Start

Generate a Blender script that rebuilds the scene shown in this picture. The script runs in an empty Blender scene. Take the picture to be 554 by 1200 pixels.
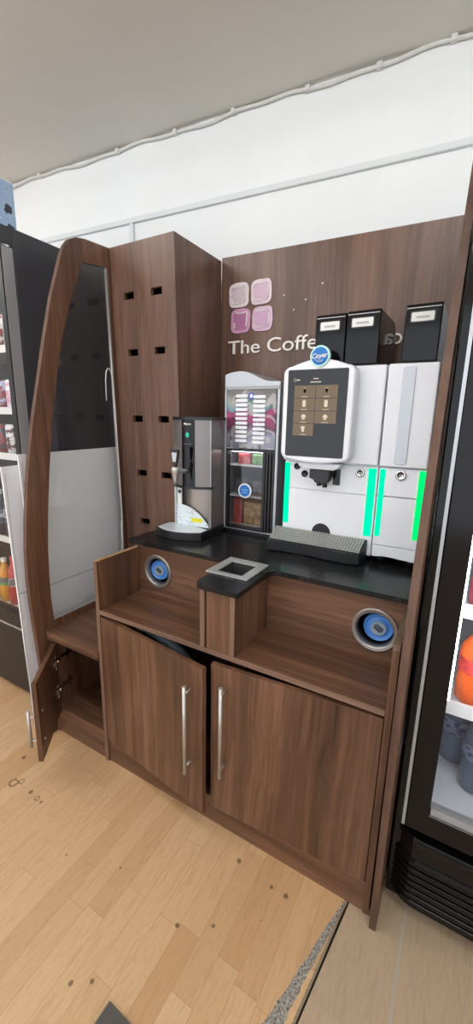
import bpy, bmesh, math, random
from mathutils import Vector, Matrix
random.seed(4)
SC = bpy.context.scene
COL = SC.collection
PI = math.pi

# ------------------------------------------------------------------ nodes
class NT:
    def __init__(s, name):
        s.m = bpy.data.materials.new(name); s.m.use_nodes = True
        s.t = s.m.node_tree; s.t.nodes.clear()
        s.out = s.n('ShaderNodeOutputMaterial')
    def n(s, typ, **kw):
        nd = s.t.nodes.new(typ)
        for k, v in kw.items():
            if hasattr(nd, k): setattr(nd, k, v)
            else: nd.inputs[k].default_value = v
        return nd
    def l(s, a, b): s.t.links.new(a, b)
    def math(s, op, a, b=None, c=None):
        nd = s.t.nodes.new('ShaderNodeMath'); nd.operation = op
        for i, v in enumerate((a, b, c)):
            if v is None: continue
            if isinstance(v, (int, float)): nd.inputs[i].default_value = v
            else: s.l(v, nd.inputs[i])
        return nd.outputs[0]
    def mix(s, f, a, b, blend='MIX'):
        nd = s.t.nodes.new('ShaderNodeMix'); nd.data_type = 'RGBA'; nd.blend_type = blend
        for sock, v in ((nd.inputs[0], f), (nd.inputs[6], a), (nd.inputs[7], b)):
            if isinstance(v, (int, float)): sock.default_value = v
            elif isinstance(v, tuple): sock.default_value = v if len(v) == 4 else (*v, 1)
            else: s.l(v, sock)
        return nd.outputs[2]
    def ramp(s, f, stops, interp='LINEAR'):
        nd = s.t.nodes.new('ShaderNodeValToRGB'); e = nd.color_ramp; e.interpolation = interp
        while len(e.elements) < len(stops): e.elements.new(.5)
        for el, (p, c) in zip(e.elements, stops):
            el.position = p; el.color = (*c, 1) if len(c) == 3 else c
        s.l(f, nd.inputs[0]); return nd.outputs[0]
    def obj(s, scale=(1, 1, 1), loc=(0, 0, 0)):
        tc = s.t.nodes.new('ShaderNodeTexCoord')
        mp = s.t.nodes.new('ShaderNodeMapping')
        mp.inputs['Scale'].default_value = scale; mp.inputs['Location'].default_value = loc
        s.l(tc.outputs['Object'], mp.inputs['Vector']); return mp.outputs[0]
    def noise(s, vec, scale=1, detail=2, rough=.5):
        nd = s.t.nodes.new('ShaderNodeTexNoise')
        nd.inputs['Scale'].default_value = scale; nd.inputs['Detail'].default_value = detail
        nd.inputs['Roughness'].default_value = rough
        s.l(vec, nd.inputs['Vector']); return nd.outputs[0]
    def bsdf(s, color, rough=.5, metal=0., **kw):
        b = s.t.nodes.new('ShaderNodeBsdfPrincipled')
        for k, v in (('Base Color', color), ('Roughness', rough), ('Metallic', metal)):
            if isinstance(v, (int, float)): b.inputs[k].default_value = v
            elif isinstance(v, tuple): b.inputs[k].default_value = (*v, 1)
            else: s.l(v, b.inputs[k])
        for k, v in kw.items():
            k = k.replace('_', ' ')
            if isinstance(v, (int, float)): b.inputs[k].default_value = v
            elif isinstance(v, tuple): b.inputs[k].default_value = (*v, 1)
            else: s.l(v, b.inputs[k])
        s.l(b.outputs[0], s.out.inputs[0]); return b
    def bump(s, b, h, strength=.2, dist=.002):
        nd = s.t.nodes.new('ShaderNodeBump'); nd.inputs['Strength'].default_value = strength
        nd.inputs['Distance'].default_value = dist
        s.l(h, nd.inputs['Height']); s.l(nd.outputs[0], b.inputs['Normal'])

def hexc(h):
    h = h.lstrip('#'); r = []
    for i in (0, 2, 4):
        c = int(h[i:i+2], 16) / 255
        r.append(c / 12.92 if c <= .04045 else ((c + .055) / 1.055) ** 2.4)
    return tuple(r)

def plain(name, color, rough=.5, metal=0., var=.06, **kw):
    if isinstance(color, str): color = hexc(color)
    t = NT(name)
    nz = t.noise(t.obj((1, 1, 1)), 40, 3)
    dark = tuple(c * (1 - var) for c in color); lite = tuple(min(1, c * (1 + var)) for c in color)
    t.bsdf(t.mix(nz, dark, lite), rough, metal, **kw)
    return t.m

def wood(name, axis, dark, mid, lite, rough=.38):
    t = NT(name)
    s1 = [70, 70, 70]; s1[axis] = 2.2
    s2 = [11, 11, 11]; s2[axis] = .35
    s3 = [260, 260, 260]; s3[axis] = 7
    warp = t.n('ShaderNodeTexNoise'); warp.inputs['Scale'].default_value = 2.2
    t.l(t.obj(), warp.inputs['Vector'])
    off = t.n('ShaderNodeVectorMath', operation='MULTIPLY'); off.inputs[1].default_value = (.05, .05, .05)
    t.l(warp.outputs['Color'], off.inputs[0])
    def co(sc):
        add = t.n('ShaderNodeVectorMath', operation='ADD')
        tc = t.n('ShaderNodeTexCoord'); t.l(tc.outputs['Object'], add.inputs[0]); t.l(off.outputs[0], add.inputs[1])
        mu = t.n('ShaderNodeVectorMath', operation='MULTIPLY'); mu.inputs[1].default_value = sc
        t.l(add.outputs[0], mu.inputs[0]); return mu.outputs[0]
    a = t.noise(co(s1), 1, 5, .6); b = t.noise(co(s2), 1, 3, .5); c = t.noise(co(s3), 1, 2, .5)
    d = t.noise(co([x * .42 for x in s1]), 1, 4, .6)
    f = t.math('ADD', t.math('MULTIPLY', a, .36), t.math('ADD', t.math('MULTIPLY', b, .50), t.math('ADD', t.math('MULTIPLY', c, .14), t.math('MULTIPLY', d, .30))))
    col = t.ramp(f, [(.46, dark), (.645, mid), (.83, lite)])
    bs = t.bsdf(col, rough, 0, Specular_IOR_Level=.45)
    t.bump(bs, f, .06, .001)
    return t.m

M = {}
WD, WM, WL = hexc('#37241a'), hexc('#614331'), hexc('#87624c')
M['wood_z'] = wood('walnut_vertical', 2, WD, WM, WL)
M['wood_x'] = wood('walnut_across', 0, WD, WM, WL)
M['wood_y'] = wood('walnut_depth', 1, WD, WM, WL)
M['wood_edge'] = wood('walnut_edge', 2, hexc('#38271f'), hexc('#563c2f'), hexc('#6c5041'), .55)
M['wood_panel'] = wood('walnut_panel', 2, hexc('#412b22'), hexc('#654a3d'), hexc('#80604f'), .33)
M['wood_raw'] = wood('raw_chipboard_edge', 1, hexc('#7a5840'), hexc('#a98763'), hexc('#c5a988'), .8)
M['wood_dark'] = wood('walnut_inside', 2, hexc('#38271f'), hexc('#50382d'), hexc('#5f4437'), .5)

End

▶ [What is required]: Copy all lines from the material that hold "wood".

▶ [Output for this exercise]:
def wood(name, axis, dark, mid, lite, rough=.38):
M['wood_z'] = wood('walnut_vertical', 2, WD, WM, WL)
M['wood_x'] = wood('walnut_across', 0, WD, WM, WL)
M['wood_y'] = wood('walnut_depth', 1, WD, WM, WL)
M['wood_edge'] = wood('walnut_edge', 2, hexc('#38271f'), hexc('#563c2f'), hexc('#6c5041'), .55)
M['wood_panel'] = wood('walnut_panel', 2, hexc('#412b22'), hexc('#654a3d'), hexc('#80604f'), .33)
M['wood_raw'] = wood('raw_chipboard_edge', 1, hexc('#7a5840'), hexc('#a98763'), hexc('#c5a988'), .8)
M['wood_dark'] = wood('walnut_inside', 2, hexc('#38271f'), hexc('#50382d'), hexc('#5f4437'), .5)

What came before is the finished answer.